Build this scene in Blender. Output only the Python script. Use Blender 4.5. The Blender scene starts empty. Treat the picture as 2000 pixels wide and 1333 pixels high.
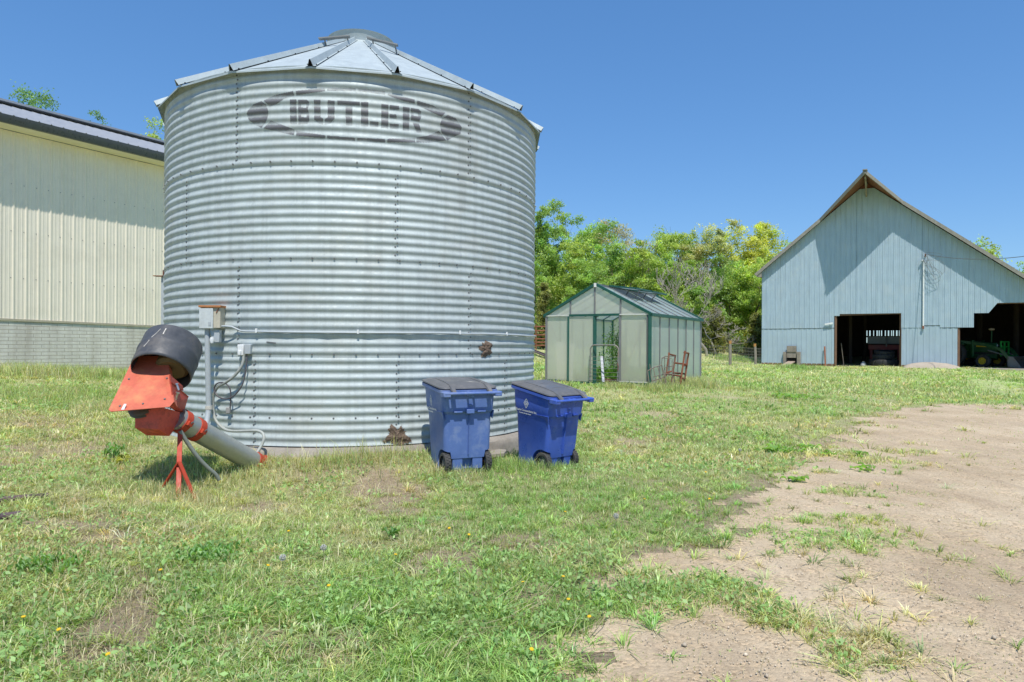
import bpy, bmesh, math, random
import numpy as np
from mathutils import Matrix, Vector
random.seed(7); np.random.seed(7)
SC = bpy.context.scene
COL = SC.collection
PI = math.pi
# ------------------------------------------------------------------ measured camera
F = 1333.0; HY = 672.0; RL = 0.0057; EYE = 1.5
CR, SR = math.cos(RL), math.sin(RL)

def ray(px, py):
    du, dv = px - 1000.0, py - HY
    return (du * CR + dv * SR) / F, -(-du * SR + dv * CR) / F     # x/depth, up/depth

def U(px, py, Z):
    a, b = ray(px, py)
    return Vector((a * Z, Z, EYE + b * Z))

def proj_np(X, Y, Z):
    u = F * X / Y; v = -F * (Z - EYE) / Y
    return 1000 + u * CR - v * SR, HY + u * SR + v * CR

# ------------------------------------------------------------------ noise + terrain
def vnoise(x, y, seed=0):
    x = np.asarray(x, float); y = np.asarray(y, float)
    xi = np.floor(x); yi = np.floor(y); fx = x - xi; fy = y - yi
    fx = fx * fx * (3 - 2 * fx); fy = fy * fy * (3 - 2 * fy)
    def h(a, b):
        v = np.sin(a * 127.1 + b * 311.7 + seed * 74.7) * 43758.5453
        return v - np.floor(v)
    return (h(xi, yi) * (1 - fx) + h(xi + 1, yi) * fx) * (1 - fy) + (h(xi, yi + 1) * (1 - fx) + h(xi + 1, yi + 1) * fx) * fy

def fbm(x, y, seed=0, o=3):
    s = 0; a = 0.5; t = 0
    for i in range(o):
        s = s + a * vnoise(x * 2 ** i, y * 2 ** i, seed + i * 13); t += a; a *= 0.5
    return s / t

GP = np.array([(0, 0, 0), (0, 3, 0), (-4, 3, .02), (4, 3, 0), (-3.2, 6.4, .05), (-0.6, 7.4, .06), (.75, 8.2, -.02),
               (-2.7, 7.6, .08), (-2.2, 7.9, .19), (-3.3, 8.0, .2), (-4.6, 8.9, .26), (-5.1, 10.2, .3), (-.5, 8.6, .12), (-6, 8, .2), (-12, 10, .5), (-13.5, 18, .72), (-11.2, 22, .52), (-5, 14, .3),
               (3.6, 18, .36), (1.0, 19.6, .4), (5.9, 22.2, .42), (17.2, 47, .18), (25, 42.5, .2), (30, 40, .15), (8, 8, .0),
               (12, 18, .1), (10, 30, .3), (11.4, 40, .36), (14, 57, 1.45), (4, 57, 1.45), (-10, 57, 1.6), (28, 62, 1.2), (40, 45, .3),
               (20, 10, .0), (-25, 30, 1.0), (24, 58, .6), (-30, 5, .6), (0, -20, 0), (30, -10, 0), (-30, -15, .2)], float)
_d = np.sqrt(((GP[:, None, :2] - GP[None, :, :2]) ** 2).sum(-1) + 9.0)
_w = np.linalg.solve(_d, GP[:, 2] - 0.3)

def g(x, y):
    x = np.atleast_1d(np.asarray(x, float)); y = np.atleast_1d(np.asarray(y, float))
    sh = x.shape; x = x.ravel(); y = y.ravel()
    r = np.zeros_like(x)
    for (a, b, _), w in zip(GP, _w):
        r += w * np.sqrt((x - a) ** 2 + (y - b) ** 2 + 9.0)
    r += 0.3
    far = np.clip((np.hypot(x, y - 20) - 50) / 40, 0, 1)
    r = r * (1 - far) + 1.3 * far
    r = np.clip(r, -.4, 2.2)
    n = (fbm(x * .9, y * .9, 3) - .5) * .05 * np.clip(1 - np.hypot(x, y) / 60, 0, 1)
    return (r + n).reshape(sh)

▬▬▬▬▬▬

# Challenge
Leave out the pictures and copy the rest of the material above exactly.

# Answer to the problem
Build this scene in Blender. Output only the Python script. Use Blender 4.5. The Blender scene starts empty. Treat the picture as 2000 pixels wide and 1333 pixels high.
import bpy, bmesh, math, random
import numpy as np
from mathutils import Matrix, Vector
random.seed(7); np.random.seed(7)
SC = bpy.context.scene
COL = SC.collection
PI = math.pi
# ------------------------------------------------------------------ measured camera
F = 1333.0; HY = 672.0; RL = 0.0057; EYE = 1.5
CR, SR = math.cos(RL), math.sin(RL)

def ray(px, py):
    du, dv = px - 1000.0, py - HY
    return (du * CR + dv * SR) / F, -(-du * SR + dv * CR) / F     # x/depth, up/depth

def U(px, py, Z):
    a, b = ray(px, py)
    return Vector((a * Z, Z, EYE + b * Z))

def proj_np(X, Y, Z):
    u = F * X / Y; v = -F * (Z - EYE) / Y
    return 1000 + u * CR - v * SR, HY + u * SR + v * CR

# ------------------------------------------------------------------ noise + terrain
def vnoise(x, y, seed=0):
    x = np.asarray(x, float); y = np.asarray(y, float)
    xi = np.floor(x); yi = np.floor(y); fx = x - xi; fy = y - yi
    fx = fx * fx * (3 - 2 * fx); fy = fy * fy * (3 - 2 * fy)
    def h(a, b):
        v = np.sin(a * 127.1 + b * 311.7 + seed * 74.7) * 43758.5453
        return v - np.floor(v)
    return (h(xi, yi) * (1 - fx) + h(xi + 1, yi) * fx) * (1 - fy) + (h(xi, yi + 1) * (1 - fx) + h(xi + 1, yi + 1) * fx) * fy

def fbm(x, y, seed=0, o=3):
    s = 0; a = 0.5; t = 0
    for i in range(o):
        s = s + a * vnoise(x * 2 ** i, y * 2 ** i, seed + i * 13); t += a; a *= 0.5
    return s / t

GP = np.array([(0, 0, 0), (0, 3, 0), (-4, 3, .02), (4, 3, 0), (-3.2, 6.4, .05), (-0.6, 7.4, .06), (.75, 8.2, -.02),
               (-2.7, 7.6, .08), (-2.2, 7.9, .19), (-3.3, 8.0, .2), (-4.6, 8.9, .26), (-5.1, 10.2, .3), (-.5, 8.6, .12), (-6, 8, .2), (-12, 10, .5), (-13.5, 18, .72), (-11.2, 22, .52), (-5, 14, .3),
               (3.6, 18, .36), (1.0, 19.6, .4), (5.9, 22.2, .42), (17.2, 47, .18), (25, 42.5, .2), (30, 40, .15), (8, 8, .0),
               (12, 18, .1), (10, 30, .3), (11.4, 40, .36), (14, 57, 1.45), (4, 57, 1.45), (-10, 57, 1.6), (28, 62, 1.2), (40, 45, .3),
               (20, 10, .0), (-25, 30, 1.0), (24, 58, .6), (-30, 5, .6), (0, -20, 0), (30, -10, 0), (-30, -15, .2)], float)
_d = np.sqrt(((GP[:, None, :2] - GP[None, :, :2]) ** 2).sum(-1) + 9.0)
_w = np.linalg.solve(_d, GP[:, 2] - 0.3)

def g(x, y):
    x = np.atleast_1d(np.asarray(x, float)); y = np.atleast_1d(np.asarray(y, float))
    sh = x.shape; x = x.ravel(); y = y.ravel()
    r = np.zeros_like(x)
    for (a, b, _), w in zip(GP, _w):
        r += w * np.sqrt((x - a) ** 2 + (y - b) ** 2 + 9.0)
    r += 0.3
    far = np.clip((np.hypot(x, y - 20) - 50) / 40, 0, 1)
    r = r * (1 - far) + 1.3 * far
    r = np.clip(r, -.4, 2.2)
    n = (fbm(x * .9, y * .9, 3) - .5) * .05 * np.clip(1 - np.hypot(x, y) / 60, 0, 1)
    return (r + n).reshape(sh)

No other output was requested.